Sheila O'Leary Weaver is a Senior Lecturer in the Mathematics and Statistics Department at the University of Vermont. She teaches courses in mathematics and statistics, including Mathematics and the Arts; Mathematics and Social Justice; Statistical Programming; Statistical Quality and Productivity; and a course in Risk, Decision Making, and Bayesian Statistics. She is interested in effective and innovative teaching methods, and has recently begun teaching introductory statistics using randomization and bootstrap methods. Also interested in encouraging younger mathematicians, Sheila has been a Program Director of the Governor's Institute in Mathematical Sciences for several years, and has served on the Vermont State Math Coalition. She has also worked with teachers, teaching courses for the Vermont Mathematics Partnerships (VMP). She especially enjoys working with the VMI cohorts, and has taught each of the VMI statistics courses over the years.

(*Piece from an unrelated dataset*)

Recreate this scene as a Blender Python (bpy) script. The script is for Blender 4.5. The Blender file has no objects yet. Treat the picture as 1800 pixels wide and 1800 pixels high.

James Wright is Associate Professor of Mathematics at Westfield State University. Dr. Wright spent 14 years at Green Mountain College before moving to WSU. He received his Ph.D. in Mathematics from the University of Washington with a specialty in probability. His passion about mathematics fuels his desire to help people see the beauty and utility of mathematics and to help develop mathematics courses for undergraduate elementary education majors. He has been teaching courses for the Vermont Mathematics Initiative since 2002.